Le Festival du Nouveau Cinéma présentait un trio de films cet après-midi à l’Ex-Centris; deux documentaires, The Solitary Life of Cranes, Naïade et Petropolis. Deux documentaires tenant d’avantage de l’essai, ainsi qu’un court-métrage de dessins animés. Critique.
L’art du documentaire possède son ensemble de codes, tout comme la comédie, le film d’amour ou le long-métrage d’action. Quand des cinéastes tentent de quelque peu transcender ces règles non-écrites, le résultat est parfois heureux, parfois malheureux. Dans le cas des films présentés à l’Ex-Centris, il ne s’agit pas ici d’un constat d’échec, mais pas d’une réussite non plus.
Le premier documentaire, The Solitary Life of Cranes, réalisé par Eva Webber, explore la vie des grutiers, ceux qui font fonctionner ces géants métalliques surplombant la ville. La métropole londonienne est utilisée ici comme exemple, mais les considérations sont certainement les mêmes pour tous les opérateurs de ces monstres mécaniques, qu’ils soient à Dakar, Moscou ou Montréal.
Perchés dans les airs, ces hommes solitaires en viennent à voir la vie autrement, disposant d’un point de vue sur la société radicalement différent des passants et des habitants « d’en-bas ». De machinistes, ils deviennent philosophes, penseurs, voyeurs, rêveurs.
L’exercice tient d’ailleurs davantage du film d’essai que du véritable documentaire. Aucun fait, que des témoignages de grutiers – parfois inintelligibles, d’ailleurs, accent britannique très prononcé oblige, et une musique new age embêtante. Certains plans sont trop longs, et on finit malheureusement par être gagné par le sommeil à mi-chemin de la projection. Le film dure 27 minutes uniquement, c’est dire!
The Solitary Life of Cranes explore malgré tout de façon intéressante un sujet négligé, mais aurait gagné à être davantage dynamique.
Naïade, quant à lui, est un superbe court-métrage d’animation unifiant les techniques d’utilisation de marionnettes à fils aux effets spéciaux provenant de diverses méthodes. Le tout couplé à une bande sonore poignante et diablement efficace nous plonge tête la première dans l’histoire d’une jeune fille se battant pour conserver vivante une forêt et un marécage contre un étrange garçon aux sombres visées. Réalisé par Nadia Micault et Lorenzo Nanni, Naïade est un petit bijou de film.
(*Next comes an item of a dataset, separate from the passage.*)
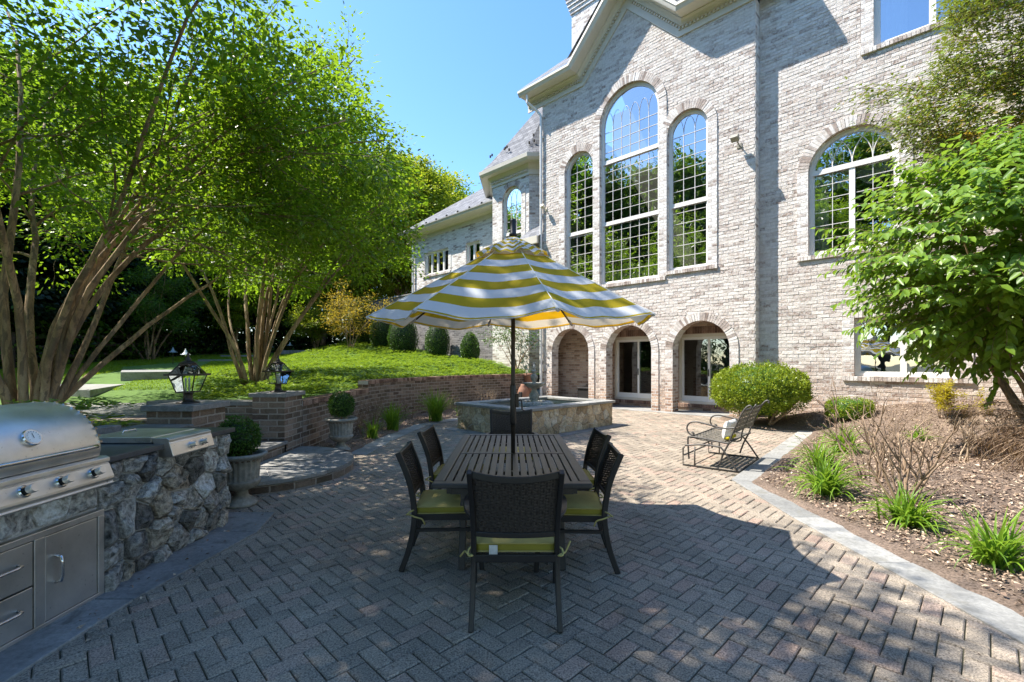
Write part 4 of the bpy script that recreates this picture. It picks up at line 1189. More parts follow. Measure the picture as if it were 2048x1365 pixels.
# between top of the doors and grill: a strip; right of the doors: full height
cells += [[(p[0], p[1]) for p in c] for c in vor((yA, 1.86, -.02, .865), 44, .95)]
cells += vor((-2.2, yA, .58, .80), 11, .8)
sm = MB(); stoneface(cells, (Vector((0, 0, 0)), YA, ZA, XA), .045, sm, .006)
stoneface(vor((-.78, 0, -.02, .865), 16, .9), (Vector((0, 1.86, 0)), XA, ZA, YA), .03, sm, .006)
sm.build('stone_face', M['stone'], kit)
MB().bx(-.84, .055, .46, 1.915, .868, .91).build('countertop', M['granite'], kit, bevel=.006)
MB().bx(-.84, -.70, -2.2, 1.5, .912, .99).build('backsplash', M['flagdark'], kit, bevel=.006)
# doors and drawers
f = MB(); ya, yb = -1.35, .475
f.bx(.0, .045, ya, yb, .535, .572); f.bx(.0, .045, ya, yb, .0, .035)
f.bx(.0, .045, yb - .045, yb, .035, .535); f.bx(.0, .045, .025, .085, .035, .535); f.bx(.0, .045, ya, ya + .04, .035, .535)
df = f.build('cabinet_frame', M['steel'], kit, bevel=.003)
MB().bx(-.02, .012, ya + .01, yb - .01, .01, .56).build('shadow_gap', M['gap'], kit)
def handle(pts, parent): MB().tube(pts, .0085, 8).build('handle', M['chrome'], parent, smooth=True)
dd = MB().bx(.014, .04, .09, .425, .04, .53).build('cabinet_door', M['steel'], kit, bevel=.003)
handle([(.04, .15, .24), (.075, .15, .25), (.082, .15, .28), (.082, .15, .36), (.075, .15, .39), (.04, .15, .40)], dd)
for z0, z1 in ((.04, .275), (.285, .53)):
    dr = MB().bx(.014, .04, -.55, .02, z0, z1).build('drawer', M['steel'], kit, bevel=.003)
    zc = (z0 + z1) / 2 + .02
    handle([(.04, -.38, zc), (.075, -.37, zc), (.084, -.34, zc), (.084, -.10, zc), (.075, -.07, zc), (.04, -.06, zc)], dr)
# the grill
gr = tag(empty('gas_grill', (FX, 2.62, 0)), 'stainless steel gas grill with hood, thermometer and control knobs', 'grill')
b = MB(); b.bx(-.6, .0, -.42, .42, .78, .93); b.build('firebox', M['steel'], gr, bevel=.004)
pr = [(.075, .935), (.085, .99), (.065, 1.07), (.02, 1.155), (-.05, 1.22), (-.15, 1.268), (-.27, 1.285), (-.42, 1.27), (-.55, 1.2), (-.6, 1.1), (-.6, .935)]
def bez(P, k=4):
    out = []
    for i in range(len(P) - 1):
        p0 = Vector(P[max(i - 1, 0)]); p1 = Vector(P[i]); p2 = Vector(P[i + 1]); p3 = Vector(P[min(i + 2, len(P) - 1)])
        for j in range(k):
            t = j / k
            out.append(tuple(.5 * ((2 * p1) + (p2 - p0) * t + (2 * p0 - 5 * p1 + 4 * p2 - p3) * t * t + (3 * p1 - p0 - 3 * p2 + p3) * t ** 3)))
    out.append(tuple(P[-1])); return out
pr = bez(pr)
hd = MB(); n = len(pr)
ys = [-.41, -.395, .375, .39]
for y, s_ in zip(ys, (.985, 1, 1, .985)):
    hd.v += [(-.26 + (x + .26) * s_, y, .935 + (z - .935) * s_) for x, z in pr]
for i in range(3):
    for k in range(n - 1): hd.f.append((i * n + k, i * n + k + 1, (i + 1) * n + k + 1, (i + 1) * n + k))
hd.f += [tuple(range(n)), tuple(range(3 * n, 4 * n))]
hood = hd.build('hood', M['steel'], gr, smooth=False)
for p in hood.data.polygons:
    if len(p.vertices) == 4: p.use_smooth = True
rv = MB()
for k in range(6, 30, 2):
    x, z = pr[k]; rv.box((x + .002, .383, z), (.012, .02, .012))
rv.build('rivet', M['chrome'], hood)
hb = MB(); hb.tube([(.088, -.40, 1.005), (.115, -.36, 1.008), (.125, -.30, 1.008), (.125, .26, 1.008), (.115, .32, 1.008), (.085, .345, 1.004)], .013, 10); hb.build('handle', M['chrome'], hood, smooth=True)
# thermometer: axis along the hood's outward normal
ti = min(range(n), key=lambda k: abs(pr[k][1] - 1.12) + (pr[k][0] < -.2) * 9); tx, tz = pr[ti]
tdv = Vector((.87, 0, .5)).normalized()
tm = Matrix.Translation((tx, -.02, tz)) @ tdv.to_track_quat('Z', 'Y').to_matrix().to_4x4()
def lat(prof, mtx, n=28):
    m = MB().lathe(prof, n); m.v = [tuple(mtx @ Vector(v)) for v in m.v]; return m
th_ = lat([(.0, -.01), (.047, -.01), (.05, .012), (.046, .02), (.04, .02)], tm).build('thermometer', M['chrome'], hood, smooth=False)
lat([(.0, .0205), (.0395, .0205), (.0395, .0213)], tm).build('dial', M['white'], th_)
q = MB(); q.box((0, .006, .0228), (.003, .03, .001)); 
for k in range(11):
    a = R(-120 + 24 * k); q.box((.031 * math.sin(a), .031 * math.cos(a), .0228), (.002, .006, .001), Matrix.Rotation(-a, 3, 'Z'))
q.v = [tuple(tm @ Vector(v)) for v in q.v]; q.build('needle', M['gap'], th_)
# front panel: rounded rail, sloping fascia, drip lip
pn = MB()
prf = [(.0, .93), (.075, .93), (.098, .918), (.1, .895), (.088, .885), (.095, .88), (.128, .80), (.13, .785), (.12, .775), (.12, .765), (.126, .755), (.12, .745), (.0, .745)]
for y in (-.47, .435): pn.v += [(x, y, z) for x, z in prf]
n = len(prf); pn.f += [(k, (k + 1) % n, n + (k + 1) % n, n + k) for k in range(n)] + [tuple(range(n)), tuple(range(n, 2 * n))]
pnl = pn.build('control_panel', M['steel'], gr, bevel=.003)
kn = Vector((.93, 0, .37)).normalized()
for y in (-.33, -.115, .09, .3):
    mt = Matrix.Translation((.112, y, .843)) @ kn.to_track_quat('Z', 'Y').to_matrix().to_4x4()
    k1 = lat([(.0, -.004), (.034, -.004), (.034, .006), (.028, .012), (.0, .012)], mt, 20).build('knob', M['chrome'], pnl)
    lat([(.02, .01), (.022, .034), (.0, .034)], mt, 20).build('grip', M['gap'], k1)
    lat([(.024, .032), (.0245, .062), (.022, .066), (.0, .066)], mt, 20).build('face', M['steel'], k1)
# side burner
sb = tag(empty('side_burner', (FX, 3.84, .91)), 'stainless side burner with flat green-grey lid and two knobs', 'burner')
prf = [(-.05, .045), (.07, .045), (.095, .03), (.092, .01), (.098, 0), (.125, -.095), (.118, -.105), (.0, -.105), (-.02, -.02)]
pn = MB(); n = len(prf)
for y in (-.25, .25): pn.v += [(x, y, z) for x, z in prf]
pn.f += [(k, (k + 1) % n, n + (k + 1) % n, n + k) for k in range(n)] + [tuple(range(n)), tuple(range(n, 2 * n))]
pnl = pn.build('control_panel', M['steel'], sb, bevel=.003)
for y in (-.02, .12):
    mt = Matrix.Translation((.11, y, -.045)) @ Vector((.96, 0, .26)).normalized().to_track_quat('Z', 'Y').to_matrix().to_4x4()
    k1 = lat([(.0, -.004), (.031, -.004), (.031, .006), (.0, .008)], mt, 20).build('knob', M['chrome'], pnl)
    lat([(.021, .006), (.022, .04), (.02, .045), (.0, .045)], mt, 20).build('face', M['steel'], k1)
lid = MB().bx(-.56, -.045, -.25, .25, .004, .05).build('lid', M['steel'], sb, bevel=.004)
MB().tube([(-.42, -.07, .05), (-.42, -.06, .07), (-.42, .06, .07), (-.42, .07, .05)], .007, 8).build('handle', M['chrome'], lid, smooth=True)

# ================================================================== POND AND FOUNTAIN
fc = Vector((.25, 9.26, 0)); fa = HA
# local x along the long front-right face (towards the right corner), y into the pond
pond = tag(empty('stone_pond', fc, math.atan2(.7, .714)), 'raised rectangular fieldstone pond with bluestone coping', 'pond')
LX, LY = 3.12, 2.18       # local x along (.714,.7); y along (-.7,.714)
cm = MB(); 
for (x0, x1, y0, y1) in ((.02, LX - .02, .02, .28), (.02, LX - .02, LY - .28, LY - .02), (.02, .28, .28, LY - .28), (LX - .28, LX - .02, .28, LY - .28)): cm.bx(x0, x1, y0, y1, -.05, .545)
cm.build('core', M['mortar'], pond)
sm = MB()
stoneface(vor((0, LX, -.02, .545), 44, .75), (Vector((0, .02, 0)), XA, ZA, -YA), .022, sm, .005)
stoneface(vor((0, LY, -.02, .545), 26, .75), (Vector((.02, LY, 0)), -YA, ZA, -XA), .022, sm, .005)
stoneface(vor((0, LX, -.02, .545), 30, .75), (Vector((LX, LY - .02, 0)), -XA, ZA, YA), .02, sm, .005)
stoneface(vor((0, LY, -.02, .545), 20, .75), (Vector((LX - .02, 0, 0)), YA, ZA, XA), .02, sm, .005)
sm.build('stone_face', M['stonetan'], pond)
cp = MB(); e = .05; wdt = .36
for k in range(3):
    a = -e + (LX + 2 * e) * k / 3 + .003; b = -e + (LX + 2 * e) * (k + 1) / 3 - .003
    cp.bx(a, b, -e, wdt - e, .548, .605); cp.bx(a, b, LY - wdt + e, LY + e, .548, .605)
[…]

Petropolis, enfin, pièce de résistance de ce triumvirat cinématographique, est un docu-reportage produit par Greenpeace Canada concernant l’exploitation des sables bitumineux albertains. Étrangement, le réalisateur, Peter Mettler, a uniquement misé sur la force de l’image pour faire passer son message. Territoires dévastés, étendues polluées, souillées, éventrées, nappes de pollution s’étendant à perte de vue, le constat visuel de l’exploitation du pétrole dans cette région frappe durement. Ces camions-bennes géants, chacun grand comme une maison, qui gisent éparpillés sur un chemin, semblent minuscules comparés au terrain alentour. Terrain, d’ailleurs, qui semble sortir tout droit d’un film de science-fiction.
Le film échoue cependant à toucher autant qu’un documentaire « traditionnel »: pas d’experts appelés à témoigner, pas de constat, pas de narration (ou presque)… Les images sont choquantes, terrifiantes, mais ne heurtent pas autant les sensibilités qu’une voix narrant des statistiques de pollution aurait pu le faire.
On retiendra donc de Petropolis que c’est un film marquant au niveau de la photographie, mais peu efficace au niveau de la conscientisation écologique.